I don't think it's possible to predict what would've happened had Hilary been elected. Aside from, you know, the U.S. not leaving the Paris climate change agreement, and 938753 other stupid things Trump did.
If Hilary had been elected, I wonder how many thousands fewer people we'd have had walking over the border into Canada this past year. Hopefully they've moved those Haitians and Nigerians who were in the tent city indoors by now. And that's not counting the others who walked across the border into Manitoba (a lot of those were Muslims from Trump's list of Evil Muslim Countries).
 
It's far from impossible that Trump gets elected to a second term. Basically, everyone who voted for him the first time around will probably give an encore performance. And incumbents get re-elected the vast majority of the time.
 
It's far from impossible that Trump gets elected to a second term. Basically, everyone who voted for him the first time around will probably give an encore performance. And incumbents get re-elected the vast majority of the time.

That and it has pretty much become automatic for presidents to get two terms. Of course, Bush Sr. got booted out after one term and he was a lot more competent and a lot less...controversial than Trump.
 
I thought that about Bush II, but instead of disreditin the GOP for years he just permanently lowered the standards fir for the party and the country.
In eight to sexteen years from now the US president will be a serial killer with brain damage and clown make up.
It's frightening how fast we're marching toward this reality:


I agree with you to some extent. Had Hillary won, we'd now probably be watching her impeachment proceedings on CSPAN, McConnell would still be blocking SCOTUS nominations, and there would be no way the Democrats would even be looking at taking either the Senate or the House in 2018.

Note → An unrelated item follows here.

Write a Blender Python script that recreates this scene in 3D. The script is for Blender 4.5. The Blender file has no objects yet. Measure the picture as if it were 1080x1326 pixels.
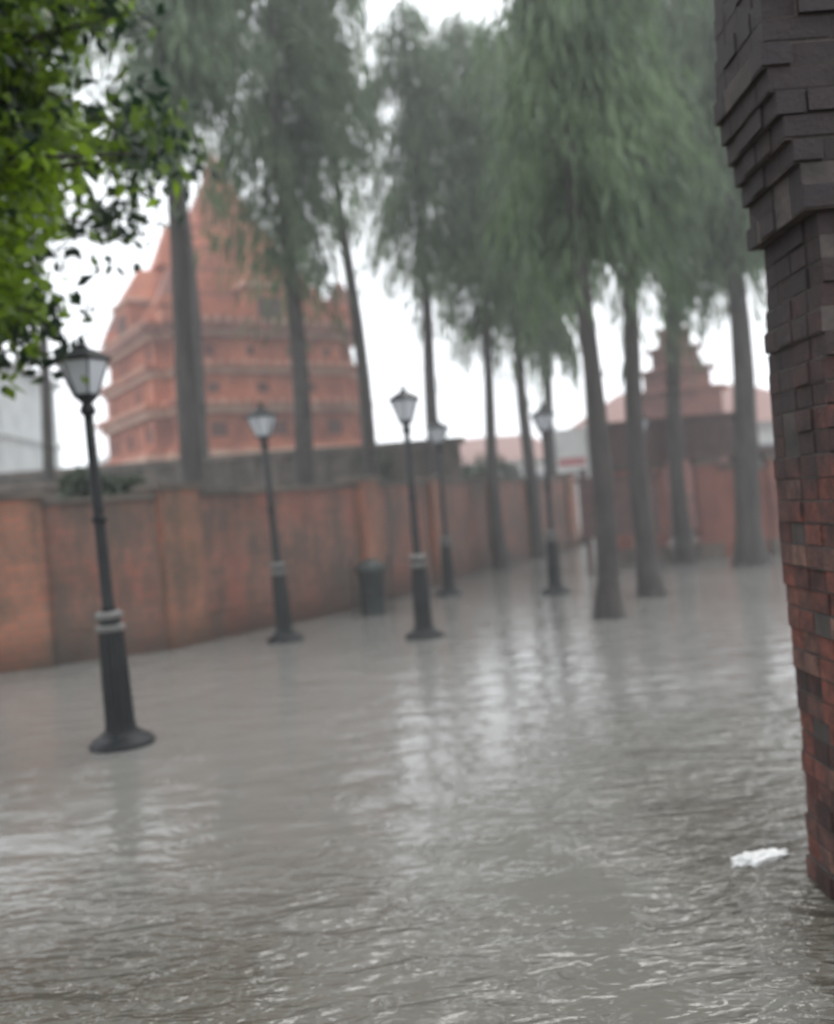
import bpy, bmesh, math, random
import numpy as np
from mathutils import Vector, Matrix
random.seed(7); rng=np.random.default_rng(7)
S=bpy.context.scene
C=S.collection
# ---------------------------------------------------------------- materials
def newmat(name):
    m=bpy.data.materials.new(name); m.use_nodes=True
    nt=m.node_tree; b=nt.nodes['Principled BSDF']
    return m,nt,b
def N(nt,t,**kw):
    n=nt.nodes.new(t)
    for k,v in kw.items():
        if k in n.inputs: n.inputs[k].default_value=v
        else: setattr(n,k,v)
    return n
def ramp(nt,src,stops):
    r=nt.nodes.new('ShaderNodeValToRGB')
    els=r.color_ramp.elements
    while len(els)<len(stops): els.new(0.5)
    for e,(p,c) in zip(els,stops):
        e.position=p; e.color=(c[0],c[1],c[2],1)
    nt.links.new(src,r.inputs[0]); return r
def simple(name,c1,c2,scale=4,rough=.7,bump=.3,dist=.01,metal=0,stretch=(1,1,1),detail=6,spec=.5):
    m,nt,b=newmat(name)
    tc=N(nt,'ShaderNodeTexCoord'); mp=N(nt,'ShaderNodeMapping'); mp.inputs['Scale'].default_value=stretch
    nt.links.new(tc.outputs['Object'],mp.inputs[0])
    n=N(nt,'ShaderNodeTexNoise',Scale=scale,Detail=detail); nt.links.new(mp.outputs[0],n.inputs['Vector'])
    r=ramp(nt,n.outputs['Fac'],[(.3,c1),(.7,c2)])
    nt.links.new(r.outputs[0],b.inputs['Base Color'])
    b.inputs['Roughness'].default_value=rough; b.inputs['Metallic'].default_value=metal; b.inputs['Specular IOR Level'].default_value=spec
    n2=N(nt,'ShaderNodeTexNoise',Scale=scale*5,Detail=4); nt.links.new(mp.outputs[0],n2.inputs['Vector'])
    bp=N(nt,'ShaderNodeBump',Strength=bump,Distance=dist); nt.links.new(n2.outputs['Fac'],bp.inputs['Height'])
    nt.links.new(bp.outputs[0],b.inputs['Normal'])
    return m
def brickmat(name,c1,c2,mortar,stain=(.05,.045,.032),mossy=.5):
    m,nt,b=newmat(name)
    uv=N(nt,'ShaderNodeUVMap')
    br=N(nt,'ShaderNodeTexBrick'); br.inputs['Color1'].default_value=(*c1,1); br.inputs['Color2'].default_value=(*c2,1)
    br.inputs['Mortar'].default_value=(*mortar,1); br.inputs['Scale'].default_value=1
    br.inputs['Brick Width'].default_value=.26; br.inputs['Row Height'].default_value=.095; br.inputs['Mortar Size'].default_value=.012
    br.inputs['Mortar Smooth'].default_value=.3
    nt.links.new(uv.outputs[0],br.inputs['Vector'])
    n=N(nt,'ShaderNodeTexNoise',Scale=1.5,Detail=8,Roughness=.7)
    mp=N(nt,'ShaderNodeMapping'); mp.inputs['Scale'].default_value=(1.9,.5,1)
    nt.links.new(uv.outputs[0],mp.inputs[0]); nt.links.new(mp.outputs[0],n.inputs['Vector'])
    r=ramp(nt,n.outputs['Fac'],[(.40,(0,0,0)),(.60,(1,1,1))])
    mul=N(nt,'ShaderNodeMath',operation='MULTIPLY'); mul.inputs[1].default_value=mossy
    nt.links.new(r.outputs[0],mul.inputs[0])
    n3=N(nt,'ShaderNodeTexNoise',Scale=.8,Detail=5,Roughness=.6); nt.links.new(uv.outputs[0],n3.inputs['Vector'])
    r3=ramp(nt,n3.outputs['Fac'],[(.36,(.55,.64,.62)),(.5,(1,1,1)),(.62,(1.0,.74,.66))])
    m0=N(nt,'ShaderNodeMixRGB',blend_type='MULTIPLY'); m0.inputs[0].default_value=1; nt.links.new(br.outputs['Color'],m0.inputs[1]); nt.links.new(r3.outputs[0],m0.inputs[2])
    mx=N(nt,'ShaderNodeMixRGB'); nt.links.new(mul.outputs[0],mx.inputs[0]); nt.links.new(m0.outputs[0],mx.inputs[1]); mx.inputs[2].default_value=(*stain,1)
    sp=N(nt,'ShaderNodeSeparateXYZ'); nt.links.new(uv.outputs[0],sp.inputs[0])
    ad=N(nt,'ShaderNodeMath',operation='MULTIPLY_ADD'); ad.inputs[1].default_value=1.1; nt.links.new(n.outputs['Fac'],ad.inputs[0]); nt.links.new(sp.outputs['Y'],ad.inputs[2])
    rr=ramp(nt,ad.outputs[0],[(.55,(.32,.34,.28)),(1.0,(1,1,1))])
    m2=N(nt,'ShaderNodeMixRGB',blend_type='MULTIPLY'); m2.inputs[0].default_value=1
    nt.links.new(mx.outputs[0],m2.inputs[1]); nt.links.new(rr.outputs[0],m2.inputs[2])
    nt.links.new(m2.outputs[0],b.inputs['Base Color']); b.inputs['Roughness'].default_value=.6
    bp=N(nt,'ShaderNodeBump',Strength=.6,Distance=.01,invert=True); nt.links.new(br.outputs['Fac'],bp.inputs['Height'])
    nt.links.new(bp.outputs[0],b.inputs['Normal'])
    return m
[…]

Still, this thread is going to look pretty silly when Trump starts a nuclear war with North Korea tomorrow morning.

I suppose one can only tell in a couple of years time.
Hillary would have had a non-functioning government for 4 more years. It would have been worse than it was under Obama and yeah she would have been under constant investigations for whatever random things the Republicans wanted to make up. Their base would have eaten it up too which is actually hearbreaking when you get down to it.
 
edit: And of course, Trump's not actively trying to kill underprivileged people. Some more will die than otherwise for reasons like police brutality being higher than it would likely be over the span 2017-20, more people being deported to more violent countries, low refugee totals, etc. But all presidents implicitly kill large numbers of people through their policy choices, or could choose to let fewer people die but instead let more die - it's just one of those brutal facts of reality.

That sounds a little bit more reasonable.

(1) Both republicans & democrats have valid points, which is why they have roughly 50% voters. To claim that one or the other would be completely wrong or completely evil is a little simplistic.
(2) Republicans & democrats have ruled the county for hundreds of years. If they wanted to turn it into a dictatorship they would long ago have done so.
(3) A single person cannot turn a country into a dictatorship. I'm much more worried about the data scavenging of facebook & google as a danger to democracy than about Trump.
(4) Borders and citizenship are fundamental parts of the constitution of all modern countries. If some people take the extreme position & oppose the mere existence of borders and citizenship it would, in my humble opinion, be best if they simply created a country of their own, which will, of course, fail.